Autre nouveauté, et pas des moindres, à l’heure où l’on parle plus de la 4G que des réseaux les plus anciens : la VoLTE commence à faire parler d’elle dans l’Hexagone. Qu’est-ce donc ? C’est cette technologie permettant de passer des appels vocaux sur les réseaux 4G, et donc de désengorger les réseaux traditionnels tout en offrant une meilleure qualité d’appels. Beaucoup de promesses pour une technologie qui ne va pas sans risque, notamment sur Android, mais qui fait ses premiers pas en France. On en parlait déjà tout début 2015, puisque Bouygues Telecom évoquait ses projets de lancements sur ce terrain avant la fin de l’année. Et à la fin du mois de novembre, l’opérateur activait la Voice over LTE sur son réseau, qui raccourcit donc le temps d’établissement des appels et en accroît théoriquement la qualité. Il ne s’agit pour l’heure que de tests auprès de quelques milliers de clients, qui doivent en outre être équipés de l’un des rares terminaux compatibles avec la VoLTE – la série Galaxy S6 de Samsung, notamment.

Les contrats d’itinérance en question

L’accord d’itinérance liant SFR et Bouygues Telecom ne date pas de 2015, puisqu’il a été conclu en janvier 2014. Il portait alors sur les populations situées dans les zones peu denses du pays, et afin les opérateurs s’appuient sur les forces du réseau de leur confrère, notamment pour le cas de la 4G de SFR, à la traîne. Sauf qu’entre temps, le Conseil d’État a rendu une partie de ses pouvoirs à l’ARCEP, qui récupère l’autorisation d’inspecter les contrats d’itinérance.
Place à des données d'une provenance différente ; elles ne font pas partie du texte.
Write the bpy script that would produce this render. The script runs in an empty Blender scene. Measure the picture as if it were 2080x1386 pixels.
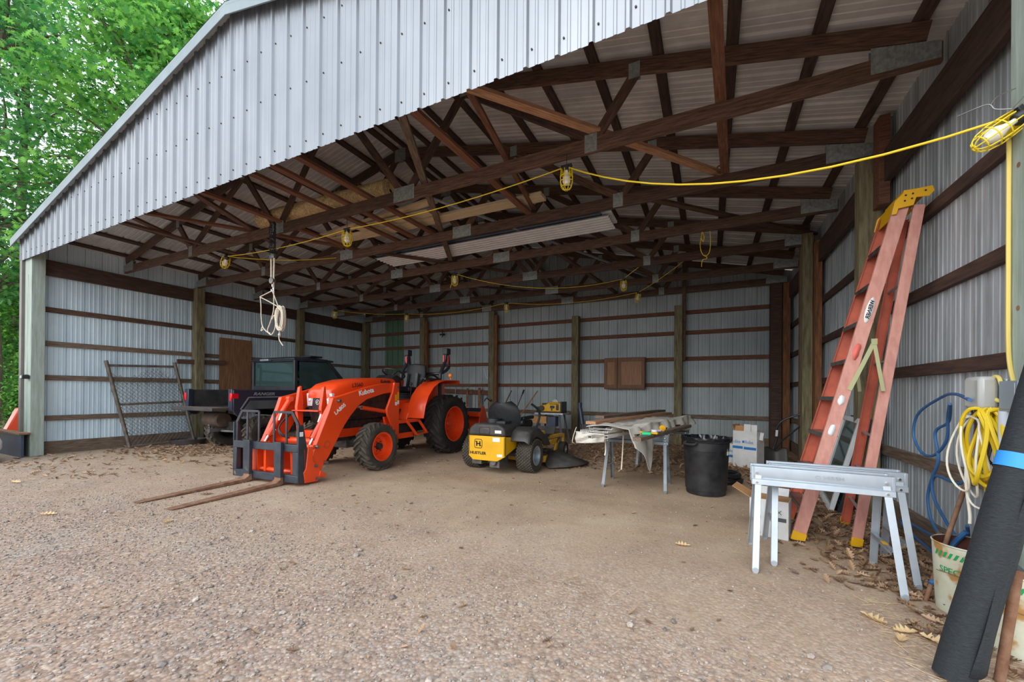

Après avoir refusé d’avancer la date de fin du contrat d’itinérance liant Free Mobile et Orange, l’autorité des télécoms s’est donc penchée sur le cas de l’autre duo, et compte rendre un texte final applicable courant 2016. Cette itinérance pourrait donc être remise en cause l’année prochaine. Autant dire que 2016 ne sera pas de tout repos pour les opérateurs, dont le comportement en matière de déploiement 3G sera également sous haute surveillance.